### Data section
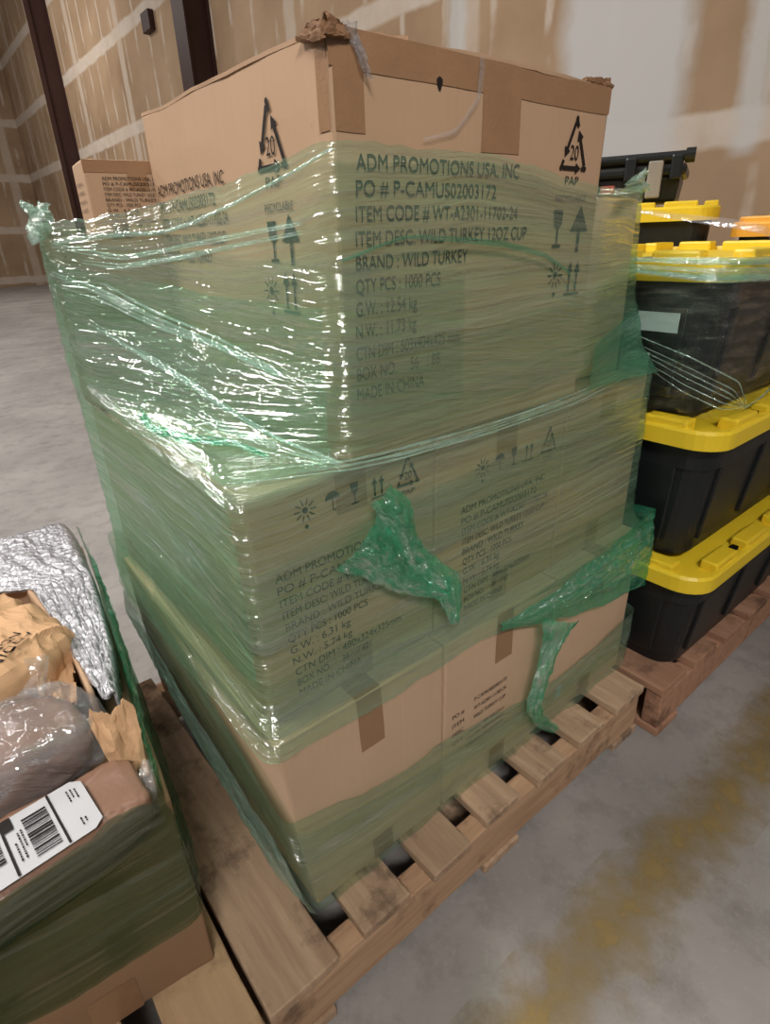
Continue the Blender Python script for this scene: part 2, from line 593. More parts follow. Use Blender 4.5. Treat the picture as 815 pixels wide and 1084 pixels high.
...
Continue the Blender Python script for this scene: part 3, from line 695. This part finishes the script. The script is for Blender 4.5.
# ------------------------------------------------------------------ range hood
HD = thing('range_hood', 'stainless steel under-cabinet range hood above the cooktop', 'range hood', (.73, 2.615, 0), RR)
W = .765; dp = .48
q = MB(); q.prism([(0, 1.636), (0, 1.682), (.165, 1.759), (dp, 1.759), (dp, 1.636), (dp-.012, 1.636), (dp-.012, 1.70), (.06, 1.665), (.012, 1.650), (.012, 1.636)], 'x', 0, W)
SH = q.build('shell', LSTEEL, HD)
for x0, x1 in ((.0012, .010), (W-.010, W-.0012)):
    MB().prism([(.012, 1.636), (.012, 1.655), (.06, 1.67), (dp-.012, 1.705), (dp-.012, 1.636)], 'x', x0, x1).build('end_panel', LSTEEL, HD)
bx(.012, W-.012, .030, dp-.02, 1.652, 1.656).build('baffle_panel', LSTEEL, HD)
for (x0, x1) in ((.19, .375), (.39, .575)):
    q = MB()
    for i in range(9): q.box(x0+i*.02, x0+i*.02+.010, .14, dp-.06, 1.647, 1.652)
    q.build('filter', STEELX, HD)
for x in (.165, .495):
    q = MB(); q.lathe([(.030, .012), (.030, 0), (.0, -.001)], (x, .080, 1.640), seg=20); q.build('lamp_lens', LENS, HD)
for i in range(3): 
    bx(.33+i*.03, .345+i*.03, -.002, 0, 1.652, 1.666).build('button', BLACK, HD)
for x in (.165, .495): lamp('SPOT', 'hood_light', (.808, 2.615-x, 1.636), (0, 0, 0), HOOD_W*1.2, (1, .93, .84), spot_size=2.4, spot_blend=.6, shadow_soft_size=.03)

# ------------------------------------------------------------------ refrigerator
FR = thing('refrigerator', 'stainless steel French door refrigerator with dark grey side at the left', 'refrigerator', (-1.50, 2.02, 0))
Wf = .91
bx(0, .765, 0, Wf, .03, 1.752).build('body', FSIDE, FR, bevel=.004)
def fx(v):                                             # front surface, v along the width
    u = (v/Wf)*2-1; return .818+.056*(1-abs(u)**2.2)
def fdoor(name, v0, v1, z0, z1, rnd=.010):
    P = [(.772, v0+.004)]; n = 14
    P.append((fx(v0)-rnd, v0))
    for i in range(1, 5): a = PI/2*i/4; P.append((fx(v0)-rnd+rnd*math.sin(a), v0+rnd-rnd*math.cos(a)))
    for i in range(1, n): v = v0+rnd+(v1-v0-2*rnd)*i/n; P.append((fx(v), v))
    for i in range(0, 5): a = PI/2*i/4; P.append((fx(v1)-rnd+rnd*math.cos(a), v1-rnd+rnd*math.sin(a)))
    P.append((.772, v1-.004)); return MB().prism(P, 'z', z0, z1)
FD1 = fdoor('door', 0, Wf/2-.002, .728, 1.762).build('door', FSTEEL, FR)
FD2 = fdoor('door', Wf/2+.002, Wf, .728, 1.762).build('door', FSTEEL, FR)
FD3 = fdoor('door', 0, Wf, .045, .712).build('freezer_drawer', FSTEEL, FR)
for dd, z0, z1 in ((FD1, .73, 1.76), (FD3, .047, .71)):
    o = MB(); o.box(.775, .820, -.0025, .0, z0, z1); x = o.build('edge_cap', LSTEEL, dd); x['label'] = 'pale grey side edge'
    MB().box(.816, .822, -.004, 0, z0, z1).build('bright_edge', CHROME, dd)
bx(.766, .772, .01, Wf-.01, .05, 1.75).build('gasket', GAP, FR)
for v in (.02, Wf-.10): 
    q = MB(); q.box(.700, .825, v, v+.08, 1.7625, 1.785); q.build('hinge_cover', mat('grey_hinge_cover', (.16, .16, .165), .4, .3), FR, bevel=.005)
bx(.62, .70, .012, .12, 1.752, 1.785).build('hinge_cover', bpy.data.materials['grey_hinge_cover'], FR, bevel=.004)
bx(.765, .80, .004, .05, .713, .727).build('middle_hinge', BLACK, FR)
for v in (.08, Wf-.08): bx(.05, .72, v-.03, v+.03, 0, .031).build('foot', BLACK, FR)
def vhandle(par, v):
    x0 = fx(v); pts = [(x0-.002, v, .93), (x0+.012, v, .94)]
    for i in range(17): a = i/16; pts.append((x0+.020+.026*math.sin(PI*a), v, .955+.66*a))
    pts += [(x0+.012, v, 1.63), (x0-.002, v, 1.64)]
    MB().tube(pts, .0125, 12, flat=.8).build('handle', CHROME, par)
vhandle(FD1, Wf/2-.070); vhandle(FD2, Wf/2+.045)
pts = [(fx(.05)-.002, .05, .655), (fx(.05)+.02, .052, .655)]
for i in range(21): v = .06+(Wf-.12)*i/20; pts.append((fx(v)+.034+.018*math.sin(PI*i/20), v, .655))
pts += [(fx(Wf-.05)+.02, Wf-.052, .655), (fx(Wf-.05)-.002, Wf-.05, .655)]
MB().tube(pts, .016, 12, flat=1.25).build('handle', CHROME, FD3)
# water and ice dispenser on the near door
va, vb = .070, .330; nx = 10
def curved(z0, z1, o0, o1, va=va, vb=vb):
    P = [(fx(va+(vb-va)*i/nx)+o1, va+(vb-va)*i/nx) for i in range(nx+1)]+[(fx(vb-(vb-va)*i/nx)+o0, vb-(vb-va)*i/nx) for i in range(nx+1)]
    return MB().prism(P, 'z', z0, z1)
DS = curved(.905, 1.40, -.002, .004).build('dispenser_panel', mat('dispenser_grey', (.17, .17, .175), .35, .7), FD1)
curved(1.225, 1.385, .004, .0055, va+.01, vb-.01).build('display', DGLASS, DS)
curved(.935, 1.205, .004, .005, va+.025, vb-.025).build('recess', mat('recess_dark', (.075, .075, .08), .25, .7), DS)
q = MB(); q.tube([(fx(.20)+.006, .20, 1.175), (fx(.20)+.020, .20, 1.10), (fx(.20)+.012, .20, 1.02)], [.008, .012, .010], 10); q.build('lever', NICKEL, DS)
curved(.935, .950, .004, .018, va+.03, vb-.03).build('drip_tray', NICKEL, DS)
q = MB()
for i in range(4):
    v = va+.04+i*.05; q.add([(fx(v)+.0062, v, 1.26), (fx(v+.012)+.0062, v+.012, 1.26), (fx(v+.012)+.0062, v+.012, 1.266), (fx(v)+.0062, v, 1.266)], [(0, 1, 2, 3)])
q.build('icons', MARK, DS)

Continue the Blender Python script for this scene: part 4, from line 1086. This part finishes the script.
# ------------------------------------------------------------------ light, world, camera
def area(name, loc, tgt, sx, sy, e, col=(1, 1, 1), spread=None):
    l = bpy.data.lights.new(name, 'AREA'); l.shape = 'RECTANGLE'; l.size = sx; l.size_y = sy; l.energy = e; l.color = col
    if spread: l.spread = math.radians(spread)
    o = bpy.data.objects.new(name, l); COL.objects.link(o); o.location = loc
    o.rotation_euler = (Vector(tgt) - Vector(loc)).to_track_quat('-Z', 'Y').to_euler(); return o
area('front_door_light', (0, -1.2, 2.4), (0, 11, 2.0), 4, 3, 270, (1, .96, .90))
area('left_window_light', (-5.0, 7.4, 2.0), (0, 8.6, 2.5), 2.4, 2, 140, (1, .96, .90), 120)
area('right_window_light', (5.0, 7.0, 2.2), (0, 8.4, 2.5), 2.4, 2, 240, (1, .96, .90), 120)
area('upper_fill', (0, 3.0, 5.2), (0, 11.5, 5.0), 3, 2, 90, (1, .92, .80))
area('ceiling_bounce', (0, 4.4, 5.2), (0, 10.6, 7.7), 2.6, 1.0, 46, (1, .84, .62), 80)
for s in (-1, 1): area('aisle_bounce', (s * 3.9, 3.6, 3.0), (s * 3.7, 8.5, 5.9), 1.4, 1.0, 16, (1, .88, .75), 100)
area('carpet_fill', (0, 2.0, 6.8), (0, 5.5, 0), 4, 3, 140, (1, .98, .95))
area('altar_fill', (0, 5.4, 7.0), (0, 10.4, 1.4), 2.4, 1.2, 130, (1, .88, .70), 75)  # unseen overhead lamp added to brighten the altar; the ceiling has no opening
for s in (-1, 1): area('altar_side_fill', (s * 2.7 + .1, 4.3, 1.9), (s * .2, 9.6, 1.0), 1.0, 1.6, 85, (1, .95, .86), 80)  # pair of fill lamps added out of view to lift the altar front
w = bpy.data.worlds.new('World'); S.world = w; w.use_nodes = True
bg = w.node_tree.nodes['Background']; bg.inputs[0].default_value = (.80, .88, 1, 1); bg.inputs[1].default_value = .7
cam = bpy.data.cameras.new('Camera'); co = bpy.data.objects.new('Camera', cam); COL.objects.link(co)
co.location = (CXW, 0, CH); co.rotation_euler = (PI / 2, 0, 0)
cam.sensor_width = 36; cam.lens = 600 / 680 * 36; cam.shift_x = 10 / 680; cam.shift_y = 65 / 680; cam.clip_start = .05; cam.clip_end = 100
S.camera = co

### Task goal
Transcribe precisely the lines between the one that contains "Continue the Blender Python script for this scene: part 3, from" and the one that contains "spot_size=2.4, spot_blend=.6, shadow_soft_size=.03)", counting those two lines as part of the range.

### Answer in full
Continue the Blender Python script for this scene: part 3, from line 695. This part finishes the script. The script is for Blender 4.5.
# ------------------------------------------------------------------ range hood
HD = thing('range_hood', 'stainless steel under-cabinet range hood above the cooktop', 'range hood', (.73, 2.615, 0), RR)
W = .765; dp = .48
q = MB(); q.prism([(0, 1.636), (0, 1.682), (.165, 1.759), (dp, 1.759), (dp, 1.636), (dp-.012, 1.636), (dp-.012, 1.70), (.06, 1.665), (.012, 1.650), (.012, 1.636)], 'x', 0, W)
SH = q.build('shell', LSTEEL, HD)
for x0, x1 in ((.0012, .010), (W-.010, W-.0012)):
    MB().prism([(.012, 1.636), (.012, 1.655), (.06, 1.67), (dp-.012, 1.705), (dp-.012, 1.636)], 'x', x0, x1).build('end_panel', LSTEEL, HD)
bx(.012, W-.012, .030, dp-.02, 1.652, 1.656).build('baffle_panel', LSTEEL, HD)
for (x0, x1) in ((.19, .375), (.39, .575)):
    q = MB()
    for i in range(9): q.box(x0+i*.02, x0+i*.02+.010, .14, dp-.06, 1.647, 1.652)
    q.build('filter', STEELX, HD)
for x in (.165, .495):
    q = MB(); q.lathe([(.030, .012), (.030, 0), (.0, -.001)], (x, .080, 1.640), seg=20); q.build('lamp_lens', LENS, HD)
for i in range(3): 
    bx(.33+i*.03, .345+i*.03, -.002, 0, 1.652, 1.666).build('button', BLACK, HD)
for x in (.165, .495): lamp('SPOT', 'hood_light', (.808, 2.615-x, 1.636), (0, 0, 0), HOOD_W*1.2, (1, .93, .84), spot_size=2.4, spot_blend=.6, shadow_soft_size=.03)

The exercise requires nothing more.